Check out the NYTimes Magazine getting all hot & heavy with their article pics!
That famous Freud quote “What do women want?” is just like the question “How many licks does it take to get to the center of a Tootsie Roll Pop?” because the answer’s the same: “The world may never know.”
That’s pretty much the conclusion of the recent, fascinating Sunday Times Magazine article, “What Do Women Want?” on the confounding complexities of female desire. But don’t let that (or the eight pages of text) stop you from checking it out. Sure, if you’re a guy you’ll be even more confused than before; even if you’re a woman who knows what she wants, by the end of the article you won’t. But that doesn’t mean there isn’t any insight to be gleaned that might help your sex life.
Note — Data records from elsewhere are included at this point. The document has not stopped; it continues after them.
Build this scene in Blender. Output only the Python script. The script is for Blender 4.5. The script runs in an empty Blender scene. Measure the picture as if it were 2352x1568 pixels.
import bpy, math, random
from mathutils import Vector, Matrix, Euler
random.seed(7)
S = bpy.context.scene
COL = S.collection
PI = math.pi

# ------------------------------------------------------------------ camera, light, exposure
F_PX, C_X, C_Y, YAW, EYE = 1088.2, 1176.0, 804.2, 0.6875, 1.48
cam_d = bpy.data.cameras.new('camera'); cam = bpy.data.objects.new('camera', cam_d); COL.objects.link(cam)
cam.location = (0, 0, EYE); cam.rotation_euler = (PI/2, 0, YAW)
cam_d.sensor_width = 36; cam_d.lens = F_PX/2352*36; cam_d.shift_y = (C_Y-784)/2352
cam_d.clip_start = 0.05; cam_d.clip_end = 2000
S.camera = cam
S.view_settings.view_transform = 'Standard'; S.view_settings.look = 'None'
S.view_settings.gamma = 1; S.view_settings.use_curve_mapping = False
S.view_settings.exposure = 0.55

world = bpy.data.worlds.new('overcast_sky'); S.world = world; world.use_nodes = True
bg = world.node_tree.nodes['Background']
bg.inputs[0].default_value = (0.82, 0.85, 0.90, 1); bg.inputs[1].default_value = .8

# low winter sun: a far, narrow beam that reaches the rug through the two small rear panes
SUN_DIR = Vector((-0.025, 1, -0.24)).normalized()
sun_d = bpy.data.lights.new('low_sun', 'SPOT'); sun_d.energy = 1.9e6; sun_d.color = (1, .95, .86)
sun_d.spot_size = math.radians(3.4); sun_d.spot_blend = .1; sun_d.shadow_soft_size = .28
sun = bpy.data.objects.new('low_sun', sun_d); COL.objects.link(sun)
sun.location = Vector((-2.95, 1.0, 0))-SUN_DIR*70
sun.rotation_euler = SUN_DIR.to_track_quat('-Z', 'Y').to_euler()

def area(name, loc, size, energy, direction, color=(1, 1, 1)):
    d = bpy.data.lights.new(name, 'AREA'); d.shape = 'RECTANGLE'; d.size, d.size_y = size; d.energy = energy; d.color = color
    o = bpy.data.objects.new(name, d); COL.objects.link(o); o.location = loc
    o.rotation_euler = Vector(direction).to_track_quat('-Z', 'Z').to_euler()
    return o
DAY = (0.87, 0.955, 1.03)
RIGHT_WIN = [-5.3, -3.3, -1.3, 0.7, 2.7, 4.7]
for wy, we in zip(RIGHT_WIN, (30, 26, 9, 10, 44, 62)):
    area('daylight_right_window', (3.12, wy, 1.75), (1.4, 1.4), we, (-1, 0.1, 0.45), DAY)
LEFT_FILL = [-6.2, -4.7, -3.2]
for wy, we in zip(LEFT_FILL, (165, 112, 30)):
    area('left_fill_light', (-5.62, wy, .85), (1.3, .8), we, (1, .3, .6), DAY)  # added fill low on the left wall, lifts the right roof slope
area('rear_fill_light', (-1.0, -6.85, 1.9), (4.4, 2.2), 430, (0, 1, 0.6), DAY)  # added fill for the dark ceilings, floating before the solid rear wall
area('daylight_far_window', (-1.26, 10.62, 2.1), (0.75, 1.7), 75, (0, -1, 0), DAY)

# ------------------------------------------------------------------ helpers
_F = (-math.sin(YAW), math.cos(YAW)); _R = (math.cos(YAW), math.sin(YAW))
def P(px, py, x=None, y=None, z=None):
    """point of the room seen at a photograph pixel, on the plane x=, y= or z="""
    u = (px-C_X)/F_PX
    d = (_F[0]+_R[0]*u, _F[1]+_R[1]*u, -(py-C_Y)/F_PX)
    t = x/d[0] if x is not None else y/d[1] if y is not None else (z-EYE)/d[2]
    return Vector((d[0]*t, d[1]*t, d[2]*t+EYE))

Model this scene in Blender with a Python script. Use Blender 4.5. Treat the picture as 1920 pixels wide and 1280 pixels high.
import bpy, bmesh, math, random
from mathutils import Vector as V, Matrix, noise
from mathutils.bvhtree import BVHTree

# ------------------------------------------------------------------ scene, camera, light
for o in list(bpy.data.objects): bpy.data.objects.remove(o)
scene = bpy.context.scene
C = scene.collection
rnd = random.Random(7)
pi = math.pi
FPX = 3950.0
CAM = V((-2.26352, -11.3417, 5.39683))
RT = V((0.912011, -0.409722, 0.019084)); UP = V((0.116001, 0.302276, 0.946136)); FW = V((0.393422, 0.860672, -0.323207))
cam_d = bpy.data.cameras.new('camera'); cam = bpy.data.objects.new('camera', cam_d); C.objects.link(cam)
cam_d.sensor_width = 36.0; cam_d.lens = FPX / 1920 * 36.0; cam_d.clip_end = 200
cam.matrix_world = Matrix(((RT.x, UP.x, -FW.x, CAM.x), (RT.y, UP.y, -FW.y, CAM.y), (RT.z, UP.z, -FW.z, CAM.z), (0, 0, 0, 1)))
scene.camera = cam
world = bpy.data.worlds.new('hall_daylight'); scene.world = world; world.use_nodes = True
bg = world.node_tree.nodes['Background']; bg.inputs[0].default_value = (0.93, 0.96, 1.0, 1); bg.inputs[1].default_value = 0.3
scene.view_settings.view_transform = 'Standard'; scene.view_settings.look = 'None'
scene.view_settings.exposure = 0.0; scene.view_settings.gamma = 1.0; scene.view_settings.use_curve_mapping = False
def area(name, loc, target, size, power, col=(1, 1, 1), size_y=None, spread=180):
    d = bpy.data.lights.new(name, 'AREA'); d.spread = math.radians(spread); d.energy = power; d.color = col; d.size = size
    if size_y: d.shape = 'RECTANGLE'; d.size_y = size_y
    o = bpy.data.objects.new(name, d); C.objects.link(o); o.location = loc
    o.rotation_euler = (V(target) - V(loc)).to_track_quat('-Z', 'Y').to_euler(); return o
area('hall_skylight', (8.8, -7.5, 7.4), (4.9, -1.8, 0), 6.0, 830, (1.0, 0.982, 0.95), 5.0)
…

In the piece, Daniel Bergner (author of the new book “The Other Side of Desire”) profiles several prominent female sex researchers who study female sexual desire, one of whom is Marta Meana, a professor of psychology at the University of Nevada at Las Vegas. We both rolled our eyes a bit when Bergner introduces her by explaining how they went to Zumanity, Cirque du Soleil’s Skinemax-ish production at the New York New York Hotel on the strip. And our gag reflex kicked in when she explained the show’s preponderance of female nudity (over male nakedness):
“The female body,” she said, “looks the same whether aroused or not. The male, without an erection, is announcing a lack of arousal. The female body always holds the promise, the suggestion of sex” — a suggestion that sends a charge through both men and women.
Ugh, too Freudian for our taste. (Please see Gloria Steinem’s “What If Freud Were Phylis.”) However, as the piece went on, we eventually came around to her way of thinking, especially with this paragraph:
Meana spoke about two elements that contribute to her thinking: first, a great deal of data showing that, as measured by the frequency of fantasy, masturbation and sexual activity, women have a lower sex drive than men, and second, research suggesting that within long-term relationships, women are more likely than men to lose interest in sex. Meana posits that it takes a greater jolt, a more significant stimulus, to switch on a woman’s libido than a man’s. “If I don’t love cake as much as you,” she told me, “my cake better be kick-butt to get me excited to eat it.”
We don’t love sweeping generalizations like “women have a lower sex drive than men,” especially as we receive plenty of emails from women complaining that they want sex much more than their male partners do. But we thought this cake metaphor was a great one. If someone in a relationship wants more sex than the other, then the onus is on that person to get the lagger in the mood, to really try to make sex great on the lagger’s terms (at least half of the time). Rather than just trying to get your partner to take pity on you and drop their pants for a quickie, much better to figure out what really does it for them. That’s certainly a challenge, considering that your idea of optimal sex probably isn’t the same as your partner’s, and that your partner may not be willing or even able (as the article suggests) to clearly express what it is they truly want. But even if you find out just one new thing about what kind of “cake” your partner likes, isn’t that worth breaking a few eggs for?
men can be selfish. they sometimes care only for their satisfaction and should be teaching woman slowly how great it could be.
just because your a wife and mother by day and a lady to everyone does not mean you know how to be a whore at night. woman are afraid to express themselves for fear of being told where did you learn that and from who. if woman are more open about sex some men loose that respect they once had of the innocent girl they married if she becomes agressive in sex. so therefore a lot of women dont even bother trying to start a fantansy in their heads because the guy is done before she can even get started so why bother…but hes happy!!!!